Trata-se de um alegoria do preconceito racial, conforme
sua conformação norte-americana. O Bairro dos Curingas, de acordo com essa
leitura, equivale às periferias com concentração de negros e/ou imigrantes
latinos. Recebem pouca atenção do poder público, têm altos índices de
criminalidade e são tomados como indesejáveis pelos dominantes WASPs (brancos,
anglo-saxônicos e protestantes). Wild
Cards volta um olhar significativo, despido de condescendência, à minoria
desprovida de direitos: não a caracteriza meramente como vítima, o que
conduziria ao paternalismo, mas como composta por pessoas que conseguem
enxergar e articular criticamente sua condição de excluídos.
No Brasil, dois derivados de Wild Cards foram publicados nos anos 90: uma excelente minissérie
em quadrinhos que adapta segmentos das narrativas literárias; e as páginas
anexas do suplemento de RPG GURPS Supers,
constituídas de descrições do cenário e fichas dos personagens da série. Nesses
derivados, o brasileiro encontrou uma instigante amostra dos livros que, não
fosse o sucesso de Game of Thrones,
de Martin, talvez não fossem publicados por aqui.
A Editora LeYa, assim, preenche uma lacuna muito incômoda
para aqueles que tiveram contato com os quadrinhos ou com o suplemento Supers.
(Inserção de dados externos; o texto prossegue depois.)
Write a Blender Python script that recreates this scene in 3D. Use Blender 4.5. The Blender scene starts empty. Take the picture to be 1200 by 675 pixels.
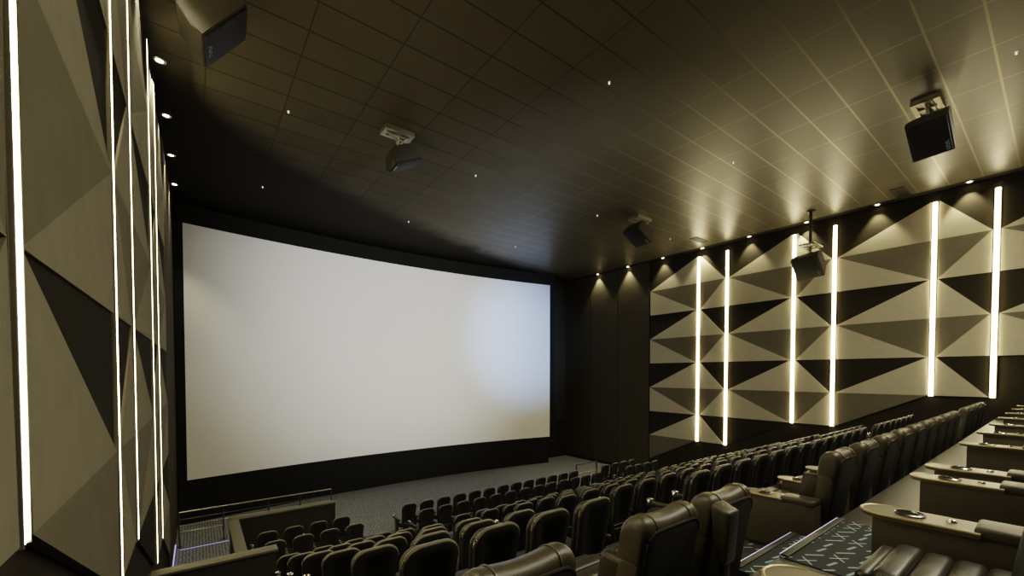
import bpy, bmesh, math, random
from mathutils import Vector, Matrix, Euler
random.seed(7)
PI = math.pi
C = bpy.context.scene.collection
SC = bpy.context.scene

# ------------------------------------------------------------------ dimensions
ZC = 5.72            # ceiling above eye level (eye = z 0)
XL, XR = -0.60, 18.6  # side walls
YF, YB = 19.0, -4.2   # front / rear wall
ZF = -5.15           # front floor

# ------------------------------------------------------------------ materials
class NT:
    def __init__(s, name):
        s.m = bpy.data.materials.new(name); s.m.use_nodes = True
        s.t = s.m.node_tree; s.b = s.t.nodes['Principled BSDF']
    def n(s, typ, **kw):
        x = s.t.nodes.new(typ)
        for k, v in kw.items(): setattr(x, k, v)
        return x
    def l(s, a, b): s.t.links.new(a, b)
    def coord(s):
        g = s.n('ShaderNodeNewGeometry'); return g.outputs['Position']
    def obj(s):
        g = s.n('ShaderNodeTexCoord'); return g.outputs['Object']
    def math(s, op, a, b=None, c=None):
        x = s.n('ShaderNodeMath', operation=op)
        for i, v in enumerate((a, b, c)):
            if v is None: continue
            if isinstance(v, (int, float)): x.inputs[i].default_value = v
            else: s.l(v, x.inputs[i])
        return x.outputs[0]
    def sep(s, v):
        x = s.n('ShaderNodeSeparateXYZ'); s.l(v, x.inputs[0]); return x.outputs
    def mix(s, f, a, b):
        x = s.n('ShaderNodeMix', data_type='RGBA')
        if isinstance(f, (int, float)): x.inputs['Factor'].default_value = f
        else: s.l(f, x.inputs['Factor'])
        for k, v in ((6, a), (7, b)):
            if isinstance(v, tuple): x.inputs[k].default_value = (*v, 1) if len(v) == 3 else v
            else: s.l(v, x.inputs[k])
        return x.outputs[2]
    def noise(s, v, scale, detail=3):
        x = s.n('ShaderNodeTexNoise'); s.l(v, x.inputs['Vector'])
        x.inputs['Scale'].default_value = scale; x.inputs['Detail'].default_value = detail
        return x.outputs['Fac']
    def bump(s, h, strength=.2, dist=.01):
        x = s.n('ShaderNodeBump'); x.inputs['Strength'].default_value = strength
        x.inputs['Distance'].default_value = dist
        s.l(h, x.inputs['Height']); s.l(x.outputs[0], s.b.inputs['Normal'])

def mat(name, col, rough=.5, metal=0., spec=.5, var=.15, nscale=12, bump=0., bscale=200, sheen=0):
    k = NT(name); p = k.obj()
    col = (col[0], min(1, col[1] * 1.03), col[2])
    f = k.noise(p, nscale)
    lo = tuple(c * (1 - var) for c in col); hi = tuple(min(1, c * (1 + var)) for c in col)
    k.l(k.mix(f, lo, hi), k.b.inputs['Base Color'])
    k.b.inputs['Roughness'].default_value = rough
    k.b.inputs['Metallic'].default_value = metal
    k.b.inputs['Specular IOR Level'].default_value = spec
    if sheen: k.b.inputs['Sheen Weight'].default_value = sheen
    if bump: k.bump(k.noise(p, bscale, 2), bump, .003)
    return k.m

def emit(name, col, st, base=(.8, .8, .8)):
    k = NT(name)
    k.b.inputs['Base Color'].default_value = (*base, 1)
    k.b.inputs['Emission Color'].default_value = (*col, 1)
    k.b.inputs['Emission Strength'].default_value = st
    return k.m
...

É um alívio poder finalmente
conferir a qualidade da série em uma edição cuidadosa e visualmente agradável. A
tradução, a despeito de um ou outro deslize, não compromete e o texto flui
bastante bem em português. Raphael Draccon, o curador da série no Brasil, fez
um trabalho de organização muito eficiente que deve se manter nos próximos 21
volumes. Durante os próximos anos (serão publicados três livros anualmente),
será um prazer finalmente conhecer o mundo de Wild Cards em toda a sua complexidade e riqueza.